▶ _Task requirements_
Everything in the listing should be restated word for word.
------------------------------------------------------------------------
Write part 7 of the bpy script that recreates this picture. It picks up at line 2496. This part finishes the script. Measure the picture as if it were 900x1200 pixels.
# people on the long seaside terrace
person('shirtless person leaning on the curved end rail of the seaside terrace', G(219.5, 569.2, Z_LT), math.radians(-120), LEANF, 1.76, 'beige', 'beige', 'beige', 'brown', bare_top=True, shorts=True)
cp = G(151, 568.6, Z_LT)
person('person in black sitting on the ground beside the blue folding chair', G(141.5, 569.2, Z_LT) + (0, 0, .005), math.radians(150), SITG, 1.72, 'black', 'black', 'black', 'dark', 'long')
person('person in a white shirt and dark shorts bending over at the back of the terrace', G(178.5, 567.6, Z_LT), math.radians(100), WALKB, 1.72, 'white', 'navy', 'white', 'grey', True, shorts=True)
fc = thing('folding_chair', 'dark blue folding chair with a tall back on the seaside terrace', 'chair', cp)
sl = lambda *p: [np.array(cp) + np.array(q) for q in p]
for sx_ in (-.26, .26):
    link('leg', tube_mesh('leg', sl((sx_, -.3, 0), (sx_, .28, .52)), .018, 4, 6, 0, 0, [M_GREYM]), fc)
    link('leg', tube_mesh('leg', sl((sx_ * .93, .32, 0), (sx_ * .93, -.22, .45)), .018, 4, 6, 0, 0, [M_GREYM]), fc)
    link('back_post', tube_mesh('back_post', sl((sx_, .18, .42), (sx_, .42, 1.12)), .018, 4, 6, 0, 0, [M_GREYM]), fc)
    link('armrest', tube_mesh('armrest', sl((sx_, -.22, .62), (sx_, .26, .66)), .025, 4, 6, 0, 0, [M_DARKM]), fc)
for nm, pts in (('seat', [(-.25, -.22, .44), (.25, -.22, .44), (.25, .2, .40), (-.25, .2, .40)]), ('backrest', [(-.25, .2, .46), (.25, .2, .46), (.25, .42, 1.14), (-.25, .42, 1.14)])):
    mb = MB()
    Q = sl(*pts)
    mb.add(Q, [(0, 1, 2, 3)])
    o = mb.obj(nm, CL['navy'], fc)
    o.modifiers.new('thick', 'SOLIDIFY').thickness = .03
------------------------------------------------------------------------
▶ _Task response_
Write part 7 of the bpy script that recreates this picture. It picks up at line 2496. This part finishes the script. Measure the picture as if it were 900x1200 pixels.
# people on the long seaside terrace
person('shirtless person leaning on the curved end rail of the seaside terrace', G(219.5, 569.2, Z_LT), math.radians(-120), LEANF, 1.76, 'beige', 'beige', 'beige', 'brown', bare_top=True, shorts=True)
cp = G(151, 568.6, Z_LT)
person('person in black sitting on the ground beside the blue folding chair', G(141.5, 569.2, Z_LT) + (0, 0, .005), math.radians(150), SITG, 1.72, 'black', 'black', 'black', 'dark', 'long')
person('person in a white shirt and dark shorts bending over at the back of the terrace', G(178.5, 567.6, Z_LT), math.radians(100), WALKB, 1.72, 'white', 'navy', 'white', 'grey', True, shorts=True)
fc = thing('folding_chair', 'dark blue folding chair with a tall back on the seaside terrace', 'chair', cp)
sl = lambda *p: [np.array(cp) + np.array(q) for q in p]
for sx_ in (-.26, .26):
    link('leg', tube_mesh('leg', sl((sx_, -.3, 0), (sx_, .28, .52)), .018, 4, 6, 0, 0, [M_GREYM]), fc)
    link('leg', tube_mesh('leg', sl((sx_ * .93, .32, 0), (sx_ * .93, -.22, .45)), .018, 4, 6, 0, 0, [M_GREYM]), fc)
    link('back_post', tube_mesh('back_post', sl((sx_, .18, .42), (sx_, .42, 1.12)), .018, 4, 6, 0, 0, [M_GREYM]), fc)
    link('armrest', tube_mesh('armrest', sl((sx_, -.22, .62), (sx_, .26, .66)), .025, 4, 6, 0, 0, [M_DARKM]), fc)
for nm, pts in (('seat', [(-.25, -.22, .44), (.25, -.22, .44), (.25, .2, .40), (-.25, .2, .40)]), ('backrest', [(-.25, .2, .46), (.25, .2, .46), (.25, .42, 1.14), (-.25, .42, 1.14)])):
    mb = MB()
    Q = sl(*pts)
    mb.add(Q, [(0, 1, 2, 3)])
    o = mb.obj(nm, CL['navy'], fc)
    o.modifiers.new('thick', 'SOLIDIFY').thickness = .03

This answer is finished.